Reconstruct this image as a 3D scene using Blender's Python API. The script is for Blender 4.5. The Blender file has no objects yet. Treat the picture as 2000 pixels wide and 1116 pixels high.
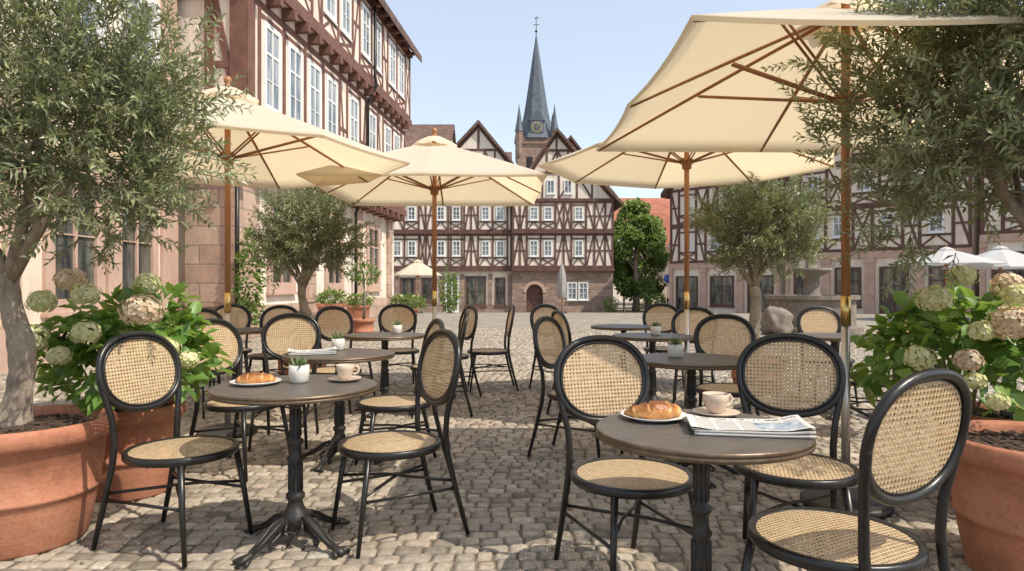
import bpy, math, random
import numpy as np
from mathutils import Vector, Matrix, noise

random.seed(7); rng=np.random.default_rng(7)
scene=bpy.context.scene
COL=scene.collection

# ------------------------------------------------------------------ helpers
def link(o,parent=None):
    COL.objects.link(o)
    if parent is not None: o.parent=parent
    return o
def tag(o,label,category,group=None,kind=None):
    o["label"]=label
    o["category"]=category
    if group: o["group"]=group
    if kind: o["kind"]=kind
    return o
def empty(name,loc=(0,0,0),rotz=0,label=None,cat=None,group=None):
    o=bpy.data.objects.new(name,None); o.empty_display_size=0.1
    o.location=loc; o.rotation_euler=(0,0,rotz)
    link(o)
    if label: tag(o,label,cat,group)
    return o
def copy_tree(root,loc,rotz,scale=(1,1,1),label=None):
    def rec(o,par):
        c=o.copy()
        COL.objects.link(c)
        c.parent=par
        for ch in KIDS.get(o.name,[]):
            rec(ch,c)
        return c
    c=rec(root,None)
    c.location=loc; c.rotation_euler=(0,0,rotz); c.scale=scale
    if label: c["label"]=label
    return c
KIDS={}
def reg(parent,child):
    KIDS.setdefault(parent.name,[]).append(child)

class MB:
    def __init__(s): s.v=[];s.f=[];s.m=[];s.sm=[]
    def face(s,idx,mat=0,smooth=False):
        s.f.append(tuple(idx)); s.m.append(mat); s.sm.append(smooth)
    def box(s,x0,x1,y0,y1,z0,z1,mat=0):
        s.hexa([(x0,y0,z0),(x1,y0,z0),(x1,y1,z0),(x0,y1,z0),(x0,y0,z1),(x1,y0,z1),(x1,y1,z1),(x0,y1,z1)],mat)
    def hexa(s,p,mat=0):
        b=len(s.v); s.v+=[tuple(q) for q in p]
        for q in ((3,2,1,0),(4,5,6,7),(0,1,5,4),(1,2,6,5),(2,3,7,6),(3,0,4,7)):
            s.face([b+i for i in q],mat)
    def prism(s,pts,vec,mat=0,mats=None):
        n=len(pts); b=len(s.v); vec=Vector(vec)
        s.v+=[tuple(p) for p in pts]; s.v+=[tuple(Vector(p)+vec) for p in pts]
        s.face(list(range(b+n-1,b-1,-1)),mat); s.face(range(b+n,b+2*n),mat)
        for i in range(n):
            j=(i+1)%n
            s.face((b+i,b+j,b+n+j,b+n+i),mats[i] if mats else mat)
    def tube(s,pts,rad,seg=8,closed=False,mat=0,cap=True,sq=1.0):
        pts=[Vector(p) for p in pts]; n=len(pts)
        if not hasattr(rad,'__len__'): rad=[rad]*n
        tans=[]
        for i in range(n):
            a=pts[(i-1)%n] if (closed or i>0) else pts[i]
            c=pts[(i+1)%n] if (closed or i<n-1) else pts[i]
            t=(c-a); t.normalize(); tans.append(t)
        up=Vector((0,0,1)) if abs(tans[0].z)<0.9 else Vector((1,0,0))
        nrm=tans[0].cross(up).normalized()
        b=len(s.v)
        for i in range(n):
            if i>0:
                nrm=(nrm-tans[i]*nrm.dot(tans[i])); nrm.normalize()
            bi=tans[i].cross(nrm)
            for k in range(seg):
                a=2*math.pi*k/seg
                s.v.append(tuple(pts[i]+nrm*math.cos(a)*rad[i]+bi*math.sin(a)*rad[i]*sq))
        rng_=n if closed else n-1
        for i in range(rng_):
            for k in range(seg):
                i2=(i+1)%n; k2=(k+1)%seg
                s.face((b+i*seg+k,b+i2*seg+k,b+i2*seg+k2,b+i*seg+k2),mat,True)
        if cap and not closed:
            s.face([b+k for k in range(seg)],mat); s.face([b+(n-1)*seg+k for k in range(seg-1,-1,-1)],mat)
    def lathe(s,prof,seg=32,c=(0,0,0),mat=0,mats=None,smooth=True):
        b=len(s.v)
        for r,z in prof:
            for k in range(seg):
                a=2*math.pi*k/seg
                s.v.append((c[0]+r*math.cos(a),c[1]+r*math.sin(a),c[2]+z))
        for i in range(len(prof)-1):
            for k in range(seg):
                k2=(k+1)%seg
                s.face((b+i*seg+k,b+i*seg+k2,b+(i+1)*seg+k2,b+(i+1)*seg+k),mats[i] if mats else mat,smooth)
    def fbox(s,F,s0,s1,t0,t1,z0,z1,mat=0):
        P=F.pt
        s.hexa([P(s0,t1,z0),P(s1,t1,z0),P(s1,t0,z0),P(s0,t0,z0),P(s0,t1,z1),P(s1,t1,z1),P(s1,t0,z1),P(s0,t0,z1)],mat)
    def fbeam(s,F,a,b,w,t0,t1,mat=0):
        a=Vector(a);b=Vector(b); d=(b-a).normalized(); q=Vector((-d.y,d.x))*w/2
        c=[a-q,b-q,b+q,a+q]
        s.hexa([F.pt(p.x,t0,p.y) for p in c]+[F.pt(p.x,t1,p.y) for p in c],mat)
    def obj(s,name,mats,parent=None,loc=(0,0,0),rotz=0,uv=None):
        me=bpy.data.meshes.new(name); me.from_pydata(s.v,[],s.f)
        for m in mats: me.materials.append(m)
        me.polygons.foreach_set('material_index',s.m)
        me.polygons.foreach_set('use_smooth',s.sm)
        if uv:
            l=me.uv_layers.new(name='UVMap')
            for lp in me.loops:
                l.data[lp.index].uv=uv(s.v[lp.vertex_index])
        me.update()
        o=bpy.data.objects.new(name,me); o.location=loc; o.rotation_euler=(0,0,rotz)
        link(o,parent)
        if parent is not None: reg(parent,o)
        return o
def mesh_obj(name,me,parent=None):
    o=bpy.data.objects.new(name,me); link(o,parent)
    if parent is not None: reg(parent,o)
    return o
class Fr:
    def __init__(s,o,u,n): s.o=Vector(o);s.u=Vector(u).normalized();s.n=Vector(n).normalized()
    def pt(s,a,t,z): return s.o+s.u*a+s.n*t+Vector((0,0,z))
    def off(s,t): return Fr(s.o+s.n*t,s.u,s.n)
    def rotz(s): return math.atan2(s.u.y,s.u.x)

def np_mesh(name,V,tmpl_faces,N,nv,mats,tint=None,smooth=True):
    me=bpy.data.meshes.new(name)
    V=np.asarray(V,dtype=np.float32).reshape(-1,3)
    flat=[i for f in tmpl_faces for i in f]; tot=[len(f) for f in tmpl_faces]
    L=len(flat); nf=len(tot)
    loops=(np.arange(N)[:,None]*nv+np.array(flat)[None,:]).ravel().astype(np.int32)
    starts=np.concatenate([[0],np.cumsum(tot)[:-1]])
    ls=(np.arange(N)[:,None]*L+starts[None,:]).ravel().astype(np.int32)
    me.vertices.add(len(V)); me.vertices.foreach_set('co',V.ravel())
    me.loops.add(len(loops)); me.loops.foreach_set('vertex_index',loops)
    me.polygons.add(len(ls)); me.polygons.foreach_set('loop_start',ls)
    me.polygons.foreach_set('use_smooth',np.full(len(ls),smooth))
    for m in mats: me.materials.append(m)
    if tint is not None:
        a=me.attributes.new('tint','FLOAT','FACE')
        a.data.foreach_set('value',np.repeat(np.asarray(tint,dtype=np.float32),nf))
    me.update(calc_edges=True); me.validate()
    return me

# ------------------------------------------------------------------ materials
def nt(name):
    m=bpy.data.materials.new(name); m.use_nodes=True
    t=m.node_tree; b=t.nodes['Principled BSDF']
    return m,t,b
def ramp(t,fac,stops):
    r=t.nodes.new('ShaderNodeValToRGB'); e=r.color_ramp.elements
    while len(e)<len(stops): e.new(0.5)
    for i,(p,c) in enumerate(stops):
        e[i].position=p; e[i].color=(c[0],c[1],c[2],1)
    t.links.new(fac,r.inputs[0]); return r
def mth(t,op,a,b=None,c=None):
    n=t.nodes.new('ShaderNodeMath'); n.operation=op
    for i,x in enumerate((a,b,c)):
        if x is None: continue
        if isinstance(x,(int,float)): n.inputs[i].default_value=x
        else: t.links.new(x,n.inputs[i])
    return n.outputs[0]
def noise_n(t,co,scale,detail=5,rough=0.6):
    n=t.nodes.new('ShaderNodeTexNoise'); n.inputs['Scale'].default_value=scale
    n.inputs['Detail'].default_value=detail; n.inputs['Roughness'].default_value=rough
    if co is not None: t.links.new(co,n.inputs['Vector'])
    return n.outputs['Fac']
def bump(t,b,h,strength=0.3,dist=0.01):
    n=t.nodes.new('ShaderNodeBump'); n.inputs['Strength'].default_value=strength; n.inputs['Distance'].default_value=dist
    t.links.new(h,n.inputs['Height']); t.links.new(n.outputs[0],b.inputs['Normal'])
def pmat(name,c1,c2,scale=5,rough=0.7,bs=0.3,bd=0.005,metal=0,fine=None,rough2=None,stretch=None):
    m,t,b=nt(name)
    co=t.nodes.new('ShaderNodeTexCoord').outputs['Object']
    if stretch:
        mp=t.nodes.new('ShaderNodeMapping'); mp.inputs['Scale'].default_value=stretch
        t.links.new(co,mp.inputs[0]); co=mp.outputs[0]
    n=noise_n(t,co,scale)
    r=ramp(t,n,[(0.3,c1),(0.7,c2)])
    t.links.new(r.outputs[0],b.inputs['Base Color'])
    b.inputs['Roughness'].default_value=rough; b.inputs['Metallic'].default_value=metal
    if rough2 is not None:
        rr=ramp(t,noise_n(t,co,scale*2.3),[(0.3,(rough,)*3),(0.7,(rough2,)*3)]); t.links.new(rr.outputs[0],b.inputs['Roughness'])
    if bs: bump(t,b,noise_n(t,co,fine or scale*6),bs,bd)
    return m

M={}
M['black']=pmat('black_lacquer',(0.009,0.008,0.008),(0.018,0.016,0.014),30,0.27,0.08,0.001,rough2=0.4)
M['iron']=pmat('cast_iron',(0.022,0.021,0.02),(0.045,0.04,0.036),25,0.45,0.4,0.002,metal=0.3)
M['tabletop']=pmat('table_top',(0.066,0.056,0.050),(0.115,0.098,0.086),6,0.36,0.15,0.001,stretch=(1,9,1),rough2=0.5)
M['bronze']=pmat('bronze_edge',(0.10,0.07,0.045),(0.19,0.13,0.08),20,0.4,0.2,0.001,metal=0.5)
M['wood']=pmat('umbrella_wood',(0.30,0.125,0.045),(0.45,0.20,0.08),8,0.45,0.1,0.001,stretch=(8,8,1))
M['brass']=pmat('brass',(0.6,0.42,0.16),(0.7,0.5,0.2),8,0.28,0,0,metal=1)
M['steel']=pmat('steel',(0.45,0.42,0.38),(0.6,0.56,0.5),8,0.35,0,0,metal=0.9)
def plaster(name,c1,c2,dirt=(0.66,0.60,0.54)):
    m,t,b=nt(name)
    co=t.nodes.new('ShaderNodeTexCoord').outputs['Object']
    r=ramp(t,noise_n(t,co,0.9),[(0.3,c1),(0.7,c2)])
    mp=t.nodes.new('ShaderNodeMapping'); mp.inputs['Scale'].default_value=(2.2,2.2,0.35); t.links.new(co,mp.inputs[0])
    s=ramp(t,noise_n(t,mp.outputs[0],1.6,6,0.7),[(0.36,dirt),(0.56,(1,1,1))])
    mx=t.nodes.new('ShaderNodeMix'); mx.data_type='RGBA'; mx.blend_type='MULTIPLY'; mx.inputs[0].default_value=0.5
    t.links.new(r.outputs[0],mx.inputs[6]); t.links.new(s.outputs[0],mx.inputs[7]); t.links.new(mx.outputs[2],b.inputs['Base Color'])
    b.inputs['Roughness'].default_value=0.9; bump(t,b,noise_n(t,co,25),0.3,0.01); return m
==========
#### EXERCISE INSTRUCTIONS
With all pictures left out, please transcribe exactly the lines from the start of the material through the line with "COL=scene.collection".

#### SOLUTION
Reconstruct this image as a 3D scene using Blender's Python API. The script is for Blender 4.5. The Blender file has no objects yet. Treat the picture as 2000 pixels wide and 1116 pixels high.
import bpy, math, random
import numpy as np
from mathutils import Vector, Matrix, noise

random.seed(7); rng=np.random.default_rng(7)
scene=bpy.context.scene
COL=scene.collection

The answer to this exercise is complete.